St. Albert Catholic High School
33 Malmo Drive
Tickets: $15/adults; $12/students. $60/five-pack. Call 780-459-7781 to reserve.

Women have always had a soft spot for Euripides, a supposed champion of the weaker sex’s rights. Much of this is due to one of his lesser-known plays, The Trojan Women, one of history’s great anti-war plays.

While the men of the Trojan War either fought valiantly or turned tail and ran, the women were its real losers. The wives and mothers were widowed, raped and saw their children murdered. This is before they were parceled out to the victorious Greeks as concubines and slaves.

Never one to shy away from a challenge, St. Albert Catholic High School drama director Debbie Dyer takes Euripides’ tragedy into new territory. The Trojan Women has a four-day run at St. Albert Catholic high from March 13 to 16.

Dyer explains that Euripides wrote the play at a time of peace just after a 10-year war between Athens and Sparta.

“It’s a reflection on what people had to go through. It’s a reflection of what war leaves behind – the aftermath, the castoffs,” Dyer says.

“In the modern world we resign ourselves to not think about it. After the war, what’s left? Statues topple, people proclaim victory and then the cameras disappear. The stories disappear from the newspapers and it’s over. But it’s not over for the people left behind. It’s just starting.”

Led by the great Queen Hecuba, the imprisoned women cry over their fallen city and an uncertain fate as slaves in a foreign land. Hecuba’s husband King Priam and her two sons are slaughtered leaving her to provide leadership to the remaining Trojans.

Actress Marie Mavko, who wears Hecuba’s mantle, has delved into a deep character study for the role.

“She brings a range of emotion and experience to the character. She’s walked through it. At one point she has a lengthy monologue, but she never loses heart. She lives those moments of despair. But she also has an iron will that is undeniable and we can feel it in Marie’s performance.”

Her daughter Cassandra (Alex Dawkins) goes mad and her daughter-in-law Andromache (Karina Cox) must relinquish her young son to be thrown over the battlements.

“Both are frightfully complex and demanding roles,” Dyer says.

Only Helen (Sarah Lawless) finds a bit of breathing space knowing that her Athenian husband King Menelaus (Matthew Kluk) still loves her.

“She plays on his love,” Dyer says. “She uses and manipulates.”

One of the truly unique aspects of this tragedy is the production elements. First off, the theatre will be configured into alley staging. The audience will sit on opposite sides of a dirt walk, where the women are marched out of Troy to their doom.

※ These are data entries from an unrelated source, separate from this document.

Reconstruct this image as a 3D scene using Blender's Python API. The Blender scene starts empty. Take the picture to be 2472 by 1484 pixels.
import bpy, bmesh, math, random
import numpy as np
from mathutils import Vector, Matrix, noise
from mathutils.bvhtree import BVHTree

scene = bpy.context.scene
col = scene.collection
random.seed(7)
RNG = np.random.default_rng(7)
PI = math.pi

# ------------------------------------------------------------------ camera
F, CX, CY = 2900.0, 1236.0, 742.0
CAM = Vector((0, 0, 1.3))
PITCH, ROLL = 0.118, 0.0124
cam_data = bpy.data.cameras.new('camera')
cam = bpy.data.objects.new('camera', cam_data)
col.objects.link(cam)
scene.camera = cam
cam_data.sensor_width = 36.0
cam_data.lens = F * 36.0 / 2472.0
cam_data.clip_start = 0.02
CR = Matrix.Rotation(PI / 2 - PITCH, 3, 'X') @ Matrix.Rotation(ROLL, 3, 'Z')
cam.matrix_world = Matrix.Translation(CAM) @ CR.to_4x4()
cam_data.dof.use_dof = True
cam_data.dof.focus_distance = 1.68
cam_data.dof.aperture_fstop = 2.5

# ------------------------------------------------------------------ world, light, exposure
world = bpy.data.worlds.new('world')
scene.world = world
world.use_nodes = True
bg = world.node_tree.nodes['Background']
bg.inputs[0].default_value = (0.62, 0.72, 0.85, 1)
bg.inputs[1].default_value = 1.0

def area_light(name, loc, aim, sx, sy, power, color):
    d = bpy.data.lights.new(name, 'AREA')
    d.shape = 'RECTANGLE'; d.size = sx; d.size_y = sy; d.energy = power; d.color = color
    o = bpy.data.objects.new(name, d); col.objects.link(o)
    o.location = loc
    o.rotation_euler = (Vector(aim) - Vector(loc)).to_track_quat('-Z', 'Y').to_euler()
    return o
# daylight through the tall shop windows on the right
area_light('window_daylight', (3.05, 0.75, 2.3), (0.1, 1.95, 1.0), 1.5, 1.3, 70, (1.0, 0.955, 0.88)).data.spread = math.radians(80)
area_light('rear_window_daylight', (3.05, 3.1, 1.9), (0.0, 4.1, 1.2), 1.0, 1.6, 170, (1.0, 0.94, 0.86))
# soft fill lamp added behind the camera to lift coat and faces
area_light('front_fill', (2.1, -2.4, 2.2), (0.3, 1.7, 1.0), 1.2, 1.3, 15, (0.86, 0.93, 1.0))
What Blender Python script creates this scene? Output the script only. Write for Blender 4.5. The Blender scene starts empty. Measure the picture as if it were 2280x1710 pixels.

In addition, fashion and food teacher Christine Sampson worked with Grade 12 students to build 80 per cent of the costumes. Constructed with a palette borrowed from the elements, the fabric was even dyed by hand to obtain the right tones.

“I’m dedicating this play to the memory of my mom and watching my son enter the world,” Dyer says. “There’s something inside the play that speaks to the cycle of life. It’s that emotion that brought me to the play and I hope there is something in it you can relate to.”